* **Brief**
Extract, from the listing that follows, each line containing the word "This".
[BEGIN Records for the exercise]
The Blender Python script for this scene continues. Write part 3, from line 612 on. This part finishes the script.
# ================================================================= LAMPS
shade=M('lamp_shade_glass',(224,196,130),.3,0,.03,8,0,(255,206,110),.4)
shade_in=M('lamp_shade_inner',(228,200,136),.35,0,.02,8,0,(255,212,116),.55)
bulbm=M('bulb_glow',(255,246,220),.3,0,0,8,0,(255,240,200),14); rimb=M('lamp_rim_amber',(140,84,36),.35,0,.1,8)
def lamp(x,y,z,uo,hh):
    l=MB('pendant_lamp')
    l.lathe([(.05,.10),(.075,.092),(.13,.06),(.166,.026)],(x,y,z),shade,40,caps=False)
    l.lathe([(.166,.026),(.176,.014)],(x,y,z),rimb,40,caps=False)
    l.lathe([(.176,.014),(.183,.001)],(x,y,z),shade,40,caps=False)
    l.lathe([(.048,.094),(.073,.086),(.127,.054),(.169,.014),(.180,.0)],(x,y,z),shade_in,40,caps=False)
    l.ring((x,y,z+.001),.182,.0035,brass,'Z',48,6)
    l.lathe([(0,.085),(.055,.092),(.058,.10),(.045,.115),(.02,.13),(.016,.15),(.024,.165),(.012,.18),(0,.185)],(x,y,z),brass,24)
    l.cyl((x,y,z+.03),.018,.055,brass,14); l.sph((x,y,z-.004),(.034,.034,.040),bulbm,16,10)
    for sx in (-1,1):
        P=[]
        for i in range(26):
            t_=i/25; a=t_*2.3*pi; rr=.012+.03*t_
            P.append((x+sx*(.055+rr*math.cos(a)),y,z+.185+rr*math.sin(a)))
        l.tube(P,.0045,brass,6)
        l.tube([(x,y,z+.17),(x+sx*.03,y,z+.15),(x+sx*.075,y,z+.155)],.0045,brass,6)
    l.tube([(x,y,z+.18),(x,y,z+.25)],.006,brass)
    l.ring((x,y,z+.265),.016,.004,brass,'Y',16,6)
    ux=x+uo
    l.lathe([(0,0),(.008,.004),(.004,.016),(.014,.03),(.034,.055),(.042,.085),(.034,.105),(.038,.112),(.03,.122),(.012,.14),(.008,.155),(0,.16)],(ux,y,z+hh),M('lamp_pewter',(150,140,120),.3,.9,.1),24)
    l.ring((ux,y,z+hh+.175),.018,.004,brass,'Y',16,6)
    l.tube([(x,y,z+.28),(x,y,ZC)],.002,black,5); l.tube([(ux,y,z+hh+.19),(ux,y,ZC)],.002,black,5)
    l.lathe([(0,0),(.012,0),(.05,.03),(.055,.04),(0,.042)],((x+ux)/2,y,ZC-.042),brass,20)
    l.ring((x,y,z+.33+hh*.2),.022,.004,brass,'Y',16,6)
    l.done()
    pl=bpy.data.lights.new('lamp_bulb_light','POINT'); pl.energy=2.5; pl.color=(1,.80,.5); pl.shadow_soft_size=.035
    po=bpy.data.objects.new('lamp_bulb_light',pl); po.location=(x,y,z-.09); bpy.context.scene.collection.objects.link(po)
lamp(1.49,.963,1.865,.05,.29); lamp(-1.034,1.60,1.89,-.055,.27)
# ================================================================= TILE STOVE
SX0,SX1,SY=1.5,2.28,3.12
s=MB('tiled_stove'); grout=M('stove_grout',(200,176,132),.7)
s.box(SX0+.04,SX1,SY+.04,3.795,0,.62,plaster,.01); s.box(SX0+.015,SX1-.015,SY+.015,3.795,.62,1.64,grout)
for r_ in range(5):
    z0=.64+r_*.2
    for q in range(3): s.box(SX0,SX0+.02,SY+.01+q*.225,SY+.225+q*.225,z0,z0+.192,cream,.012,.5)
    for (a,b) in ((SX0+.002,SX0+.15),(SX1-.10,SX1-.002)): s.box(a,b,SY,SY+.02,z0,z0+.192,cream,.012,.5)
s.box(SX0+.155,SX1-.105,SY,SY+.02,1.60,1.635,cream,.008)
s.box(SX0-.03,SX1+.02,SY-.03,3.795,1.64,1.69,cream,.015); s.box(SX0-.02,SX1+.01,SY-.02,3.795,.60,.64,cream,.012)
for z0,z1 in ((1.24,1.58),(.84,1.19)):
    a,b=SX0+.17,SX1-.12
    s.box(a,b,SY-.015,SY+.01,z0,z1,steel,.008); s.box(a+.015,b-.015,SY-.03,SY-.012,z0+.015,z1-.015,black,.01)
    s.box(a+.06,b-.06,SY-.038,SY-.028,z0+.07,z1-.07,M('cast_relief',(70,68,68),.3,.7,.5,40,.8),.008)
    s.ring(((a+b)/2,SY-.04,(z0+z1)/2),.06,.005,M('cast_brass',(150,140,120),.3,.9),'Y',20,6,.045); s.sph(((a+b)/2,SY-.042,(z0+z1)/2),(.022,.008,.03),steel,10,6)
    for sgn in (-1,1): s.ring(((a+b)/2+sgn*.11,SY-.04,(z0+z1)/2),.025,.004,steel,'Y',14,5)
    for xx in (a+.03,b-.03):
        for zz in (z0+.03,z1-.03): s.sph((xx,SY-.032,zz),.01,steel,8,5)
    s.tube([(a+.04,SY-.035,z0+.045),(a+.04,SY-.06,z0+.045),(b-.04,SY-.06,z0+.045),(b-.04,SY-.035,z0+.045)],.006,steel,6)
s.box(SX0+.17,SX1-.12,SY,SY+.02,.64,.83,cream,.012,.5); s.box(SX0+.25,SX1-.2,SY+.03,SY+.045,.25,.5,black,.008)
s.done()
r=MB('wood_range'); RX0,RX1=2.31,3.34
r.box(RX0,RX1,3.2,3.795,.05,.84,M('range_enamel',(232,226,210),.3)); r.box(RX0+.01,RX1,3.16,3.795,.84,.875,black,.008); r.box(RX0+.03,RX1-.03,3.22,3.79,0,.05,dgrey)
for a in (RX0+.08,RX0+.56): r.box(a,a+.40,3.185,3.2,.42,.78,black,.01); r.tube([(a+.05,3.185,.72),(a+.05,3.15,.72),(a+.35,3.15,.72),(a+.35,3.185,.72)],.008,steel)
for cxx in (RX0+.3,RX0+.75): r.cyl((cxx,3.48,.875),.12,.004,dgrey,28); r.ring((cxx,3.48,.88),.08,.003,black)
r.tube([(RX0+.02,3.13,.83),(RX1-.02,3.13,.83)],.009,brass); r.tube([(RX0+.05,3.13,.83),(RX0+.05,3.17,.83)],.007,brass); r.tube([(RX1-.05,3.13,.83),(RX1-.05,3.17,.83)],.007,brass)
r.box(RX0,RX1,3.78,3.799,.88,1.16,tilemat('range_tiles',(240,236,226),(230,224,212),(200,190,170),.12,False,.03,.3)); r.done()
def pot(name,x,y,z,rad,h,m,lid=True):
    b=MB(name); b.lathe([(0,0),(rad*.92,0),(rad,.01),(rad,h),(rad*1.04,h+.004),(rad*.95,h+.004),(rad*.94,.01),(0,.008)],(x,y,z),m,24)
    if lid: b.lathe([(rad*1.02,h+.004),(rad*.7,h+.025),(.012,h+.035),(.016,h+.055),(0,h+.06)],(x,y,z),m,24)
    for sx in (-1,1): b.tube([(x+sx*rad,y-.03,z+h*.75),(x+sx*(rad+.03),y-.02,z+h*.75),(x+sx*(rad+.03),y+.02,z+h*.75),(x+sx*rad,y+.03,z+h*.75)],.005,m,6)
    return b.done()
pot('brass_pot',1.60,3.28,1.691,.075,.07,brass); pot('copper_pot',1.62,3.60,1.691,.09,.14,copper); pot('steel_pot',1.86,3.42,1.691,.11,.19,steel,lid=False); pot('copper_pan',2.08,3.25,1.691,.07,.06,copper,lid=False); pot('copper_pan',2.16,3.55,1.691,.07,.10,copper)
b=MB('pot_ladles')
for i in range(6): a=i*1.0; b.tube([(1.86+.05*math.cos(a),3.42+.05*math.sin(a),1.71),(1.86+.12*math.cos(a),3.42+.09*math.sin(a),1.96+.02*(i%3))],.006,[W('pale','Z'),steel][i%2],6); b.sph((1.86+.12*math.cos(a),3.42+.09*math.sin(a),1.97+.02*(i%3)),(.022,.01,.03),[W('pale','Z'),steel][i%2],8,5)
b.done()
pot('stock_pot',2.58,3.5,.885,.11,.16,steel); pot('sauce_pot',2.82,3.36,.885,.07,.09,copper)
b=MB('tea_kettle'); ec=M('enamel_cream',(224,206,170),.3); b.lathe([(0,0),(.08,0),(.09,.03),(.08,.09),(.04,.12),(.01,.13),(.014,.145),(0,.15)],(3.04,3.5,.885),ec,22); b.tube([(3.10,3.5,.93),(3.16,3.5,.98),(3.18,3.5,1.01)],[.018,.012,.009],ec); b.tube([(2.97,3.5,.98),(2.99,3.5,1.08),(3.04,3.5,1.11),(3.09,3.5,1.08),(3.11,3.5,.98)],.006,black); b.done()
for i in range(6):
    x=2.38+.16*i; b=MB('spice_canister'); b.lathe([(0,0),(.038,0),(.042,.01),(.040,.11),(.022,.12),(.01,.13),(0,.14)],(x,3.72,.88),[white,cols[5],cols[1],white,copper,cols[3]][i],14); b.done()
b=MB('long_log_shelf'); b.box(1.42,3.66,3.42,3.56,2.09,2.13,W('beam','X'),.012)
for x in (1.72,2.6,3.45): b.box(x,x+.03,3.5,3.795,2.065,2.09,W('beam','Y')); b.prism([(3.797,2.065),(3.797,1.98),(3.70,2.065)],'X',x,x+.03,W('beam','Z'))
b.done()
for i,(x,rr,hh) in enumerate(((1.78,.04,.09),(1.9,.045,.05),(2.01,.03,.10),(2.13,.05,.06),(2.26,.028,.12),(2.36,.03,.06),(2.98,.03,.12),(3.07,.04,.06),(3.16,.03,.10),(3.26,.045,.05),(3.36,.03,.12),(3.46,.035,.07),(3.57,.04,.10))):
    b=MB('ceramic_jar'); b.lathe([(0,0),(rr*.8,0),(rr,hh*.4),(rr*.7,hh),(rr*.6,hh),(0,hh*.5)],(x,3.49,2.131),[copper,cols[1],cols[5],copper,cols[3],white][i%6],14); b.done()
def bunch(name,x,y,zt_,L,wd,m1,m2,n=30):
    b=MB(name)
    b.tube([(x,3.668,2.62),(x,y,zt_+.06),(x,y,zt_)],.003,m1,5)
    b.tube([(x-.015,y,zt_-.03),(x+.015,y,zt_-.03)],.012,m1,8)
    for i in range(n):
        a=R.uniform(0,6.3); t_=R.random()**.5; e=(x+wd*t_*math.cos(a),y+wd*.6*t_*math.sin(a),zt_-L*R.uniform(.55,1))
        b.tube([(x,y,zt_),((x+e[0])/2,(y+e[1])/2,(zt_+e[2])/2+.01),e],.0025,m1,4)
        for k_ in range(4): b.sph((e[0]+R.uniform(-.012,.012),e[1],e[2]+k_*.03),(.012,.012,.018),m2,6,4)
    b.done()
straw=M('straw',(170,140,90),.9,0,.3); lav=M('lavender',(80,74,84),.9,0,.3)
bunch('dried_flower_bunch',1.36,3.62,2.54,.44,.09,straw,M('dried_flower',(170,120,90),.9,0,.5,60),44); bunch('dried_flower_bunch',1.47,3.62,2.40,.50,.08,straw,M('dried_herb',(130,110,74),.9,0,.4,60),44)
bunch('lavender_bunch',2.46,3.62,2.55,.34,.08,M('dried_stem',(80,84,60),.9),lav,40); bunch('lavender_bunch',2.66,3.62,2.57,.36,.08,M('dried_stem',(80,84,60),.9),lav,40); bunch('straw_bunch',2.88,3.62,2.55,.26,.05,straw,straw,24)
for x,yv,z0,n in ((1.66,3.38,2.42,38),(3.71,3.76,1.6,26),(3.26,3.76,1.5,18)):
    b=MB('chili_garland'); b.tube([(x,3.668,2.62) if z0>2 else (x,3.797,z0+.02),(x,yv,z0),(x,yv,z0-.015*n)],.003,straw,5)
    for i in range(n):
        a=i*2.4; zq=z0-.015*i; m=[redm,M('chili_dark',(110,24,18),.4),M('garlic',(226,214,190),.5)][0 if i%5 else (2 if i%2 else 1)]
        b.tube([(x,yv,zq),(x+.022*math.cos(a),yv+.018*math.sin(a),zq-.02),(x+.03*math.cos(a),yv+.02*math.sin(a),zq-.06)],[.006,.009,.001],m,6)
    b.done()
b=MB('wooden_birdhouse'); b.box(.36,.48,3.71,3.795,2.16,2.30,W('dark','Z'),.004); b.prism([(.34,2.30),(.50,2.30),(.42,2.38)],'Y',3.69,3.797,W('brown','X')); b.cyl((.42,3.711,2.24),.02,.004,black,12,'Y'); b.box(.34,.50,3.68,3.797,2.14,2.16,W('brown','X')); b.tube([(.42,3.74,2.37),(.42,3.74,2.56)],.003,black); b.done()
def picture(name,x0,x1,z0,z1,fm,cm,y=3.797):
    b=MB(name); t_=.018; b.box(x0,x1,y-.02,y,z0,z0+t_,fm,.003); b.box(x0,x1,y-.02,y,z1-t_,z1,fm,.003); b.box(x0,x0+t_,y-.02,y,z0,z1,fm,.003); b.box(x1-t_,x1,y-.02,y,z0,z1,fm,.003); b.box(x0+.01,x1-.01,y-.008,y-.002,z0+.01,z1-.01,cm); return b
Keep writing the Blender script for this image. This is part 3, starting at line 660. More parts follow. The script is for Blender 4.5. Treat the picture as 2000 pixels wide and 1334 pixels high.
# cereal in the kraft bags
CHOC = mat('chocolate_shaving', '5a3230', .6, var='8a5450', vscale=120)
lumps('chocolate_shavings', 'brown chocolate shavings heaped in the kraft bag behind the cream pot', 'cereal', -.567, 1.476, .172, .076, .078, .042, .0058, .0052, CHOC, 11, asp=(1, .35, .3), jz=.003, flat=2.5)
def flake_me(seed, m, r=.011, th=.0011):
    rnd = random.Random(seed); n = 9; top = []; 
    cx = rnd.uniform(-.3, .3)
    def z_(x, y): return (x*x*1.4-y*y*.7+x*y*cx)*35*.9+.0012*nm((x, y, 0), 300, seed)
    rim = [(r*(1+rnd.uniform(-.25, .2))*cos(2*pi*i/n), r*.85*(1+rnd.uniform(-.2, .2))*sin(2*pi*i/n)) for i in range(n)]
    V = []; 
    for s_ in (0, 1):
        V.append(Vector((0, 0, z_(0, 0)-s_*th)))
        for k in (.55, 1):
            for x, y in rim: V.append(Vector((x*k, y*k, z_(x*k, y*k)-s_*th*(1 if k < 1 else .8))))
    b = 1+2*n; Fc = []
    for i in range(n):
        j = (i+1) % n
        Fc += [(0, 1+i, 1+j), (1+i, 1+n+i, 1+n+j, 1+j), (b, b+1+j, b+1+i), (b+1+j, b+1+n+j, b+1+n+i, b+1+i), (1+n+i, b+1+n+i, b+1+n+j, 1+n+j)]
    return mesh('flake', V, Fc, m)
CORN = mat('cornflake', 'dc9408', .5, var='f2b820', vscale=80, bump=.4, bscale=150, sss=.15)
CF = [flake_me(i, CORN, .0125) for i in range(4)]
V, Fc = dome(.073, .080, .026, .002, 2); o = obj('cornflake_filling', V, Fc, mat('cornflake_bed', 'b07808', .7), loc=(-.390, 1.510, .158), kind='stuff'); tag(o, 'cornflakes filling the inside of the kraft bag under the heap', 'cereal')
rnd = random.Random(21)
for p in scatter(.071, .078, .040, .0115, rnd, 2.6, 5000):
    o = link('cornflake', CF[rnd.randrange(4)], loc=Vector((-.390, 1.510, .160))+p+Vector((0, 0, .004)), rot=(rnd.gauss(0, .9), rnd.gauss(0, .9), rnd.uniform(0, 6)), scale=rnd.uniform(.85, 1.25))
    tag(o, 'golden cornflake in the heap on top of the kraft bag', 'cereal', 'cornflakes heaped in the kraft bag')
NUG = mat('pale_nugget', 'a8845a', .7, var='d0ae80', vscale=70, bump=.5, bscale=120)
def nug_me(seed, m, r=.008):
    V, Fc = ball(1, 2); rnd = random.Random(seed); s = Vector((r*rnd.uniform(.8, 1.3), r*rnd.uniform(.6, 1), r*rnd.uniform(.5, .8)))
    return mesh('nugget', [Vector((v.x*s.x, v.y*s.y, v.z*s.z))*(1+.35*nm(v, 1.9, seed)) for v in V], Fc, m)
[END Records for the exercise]
* **Written answer**
The Blender Python script for this scene continues. Write part 3, from line 612 on. This part finishes the script.
Keep writing the Blender script for this image. This is part 3, starting at line 660. More parts follow. The script is for Blender 4.5. Treat the picture as 2000 pixels wide and 1334 pixels high.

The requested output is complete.